Taking a naturalistic view of the origins of the Book of Mormon, the reference to Third Nephi becomes a question of which came first, what was written or the event itself.

This would fit within an overarching theory that the Book of Mormon reflects real-world persons represented in the book as characters, projected back to an ancient setting, and is reconcilable with a modern expansion theory.

Posted: Thu Jan 24, 2008 12:33 am
by _Doctor Steuss
the road to hana wrote:Then maybe it wasn't even an angel, or deity, at all. Maybe it/they didn't actually have a body. Maybe they weren't male. Maybe Joseph Smith didn't get any of the accounts correct.

Maybe.
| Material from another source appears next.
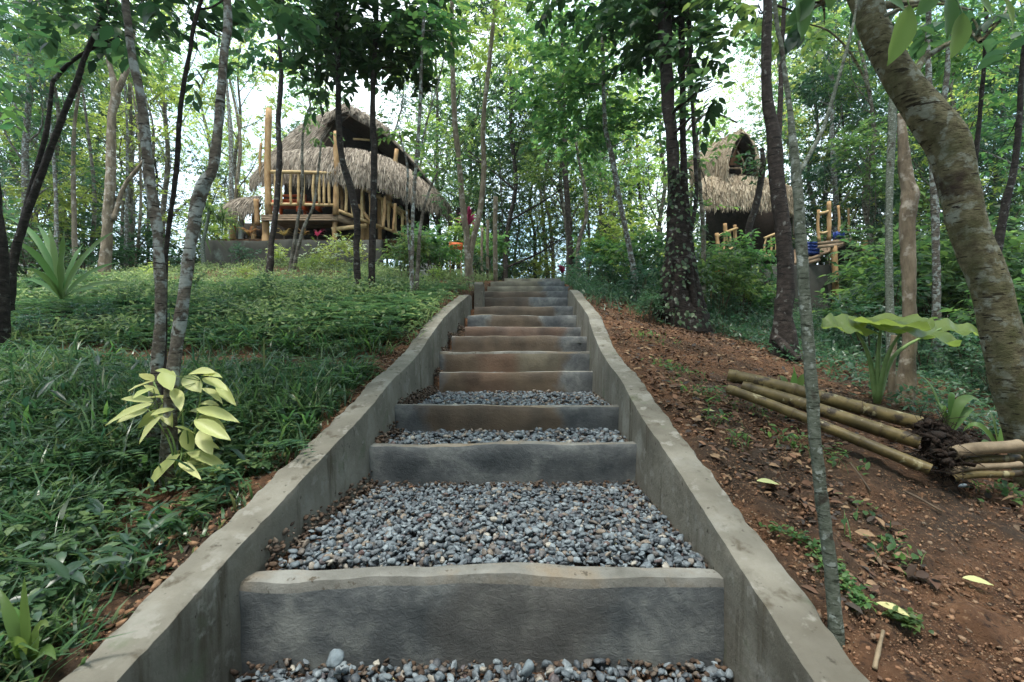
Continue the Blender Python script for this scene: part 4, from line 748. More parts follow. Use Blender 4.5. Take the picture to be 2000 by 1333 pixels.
t = thing('spiky_tree', P(398, 520, 11), 'slender pale forked palm like tree with drooping spiky leaves beside the little shelter', 'tree'); mb = MB()
for br_ in ([(399, 522, 9), (396, 480, 7), (403, 445, 6), (408, 415, 5)], [(397, 485, 5), (390, 462, 4), (391, 448, 4)]):
    tube(mb, spline([P(a, b, 11) for a, b, w in br_], 14), np.interp(np.linspace(0, 1, 14), np.linspace(0, 1, len(br_)), [w*11/F/2 for _, _, w in br_]), 8, .2)
mb.build('trunk', M['bark_pale'], t, smooth=True); mb = MB()
for c0, n_ in ((P(408, 415, 11), 46), (P(391, 448, 11), 18), (P(436, 430, 11.3), 34)):
    for _ in range(n_):
        a = rng.uniform(0, 6.28); e = rng.uniform(-.2, 1.2); l_ = rng.uniform(.4, .75); hd = np.array([math.cos(a), math.sin(a), 0]); strap(mb, c0, c0+hd*l_*.5+np.array([0, 0, e*l_*.7]), c0+hd*l_*rng.uniform(.8, 1.)+np.array([0, 0, (e-.9)*l_*.6]), .035, 6)
mb.build('leaves', M['leaf_mid'], t)
# yellow shrub at the near pair of trees
t = thing('yellow_shrub', P(335, 960, 1.8), 'pale yellow green broad leaved shrub wrapped round the near pair of trunks', 'shrub'); sm = MB(); lm = MB(); b0 = P(350, 950, 1.87)
stems = [P(300, 745, 1.95), P(345, 735, 1.95), P(395, 745, 1.95), P(290, 800, 1.88), P(310, 810, 1.88), P(385, 815, 1.85), P(365, 840, 1.85), P(355, 888, 1.83)]
for s_ in stems: tube(sm, spline([b0, (b0+s_)/2+np.array([.02, 0, .03]), s_], 8), np.linspace(.006, .0025, 8), 6)
for (sx, sy, tx, ty, w) in [(300, 745, 252, 757, 26), (300, 745, 275, 728, 20), (322, 725, 330, 752, 30), (345, 735, 312, 720, 22), (300, 790, 208, 818, 30), (300, 785, 245, 775, 24), (290, 800, 232, 818, 24), (320, 800, 268, 832, 22), (318, 812, 268, 858, 28), (325, 780, 290, 770, 22), (318, 790, 330, 826, 22), (360, 735, 388, 760, 30), (370, 732, 410, 720, 22), (395, 740, 440, 755, 22), (425, 748, 450, 782, 20), (395, 735, 425, 728, 16), (385, 800, 452, 812, 24), (370, 805, 420, 800, 20), (380, 822, 440, 850, 28), (385, 815, 430, 828, 24), (362, 838, 370, 880, 30), (390, 842, 408, 880, 28), (355, 842, 318, 850, 22), (345, 830, 352, 800, 20), (352, 888, 284, 945, 30), (360, 885, 412, 920, 28), (365, 884, 440, 908, 24), (340, 760, 352, 790, 22), (380, 848, 350, 830, 20), (400, 905, 412, 922, 18), (300, 760, 262, 770, 16), (310, 770, 285, 752, 14), (395, 760, 430, 775, 16), (340, 800, 300, 805, 16), (375, 860, 420, 868, 18), (352, 880, 320, 905, 16), (350, 860, 310, 875, 16), (390, 790, 420, 785, 15), (350, 905, 385, 925, 16), (300, 815, 280, 835, 15)]:
    d_ = 1.9+rng.uniform(-.13, .1); a = P(sx, sy, d_); b = P(tx, ty, d_-rng.uniform(.02, .1)); l_ = np.linalg.norm(b-a); leaves(lm, [a], [b-a], np.array([[rng.normal(0, .25), -.55, .8]]), l_*1.1, w*d_/F*1.02, T_BIG)
    tube(sm, [a, stems[int(np.argmin([np.linalg.norm(a-q) for q in stems]))]+.0], [.0015, .002], 5)
sm.build('stem', M['stem'], t); lm.build('foliage', M['leaf_yellow'], t)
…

Then again, maybe all accounts are right, and Joseph in having the heavens opened was able to dwell within the multiverse thus causing a seeming paradox to those who were limited to the confounds of only this "reality."

<--- Thinks the Muslims may be right, and we’re all going to a hell with 70 times 7 scorpions.

If I'm not mistaken...

Posted: Thu Jan 24, 2008 1:17 am
by _cksalmon
Lucy Mack Smith, in her letter to her brother Solomon Mack Smith, and dating from January 1831, extolling the virtues of her son's Restoration, the coming forth of Book of Mormon, etc., apparently in an attempt to evangelize Solomon to Mormonism, utterly fails to mention any priesthood restoration. One might conclude that she knew nothing of it.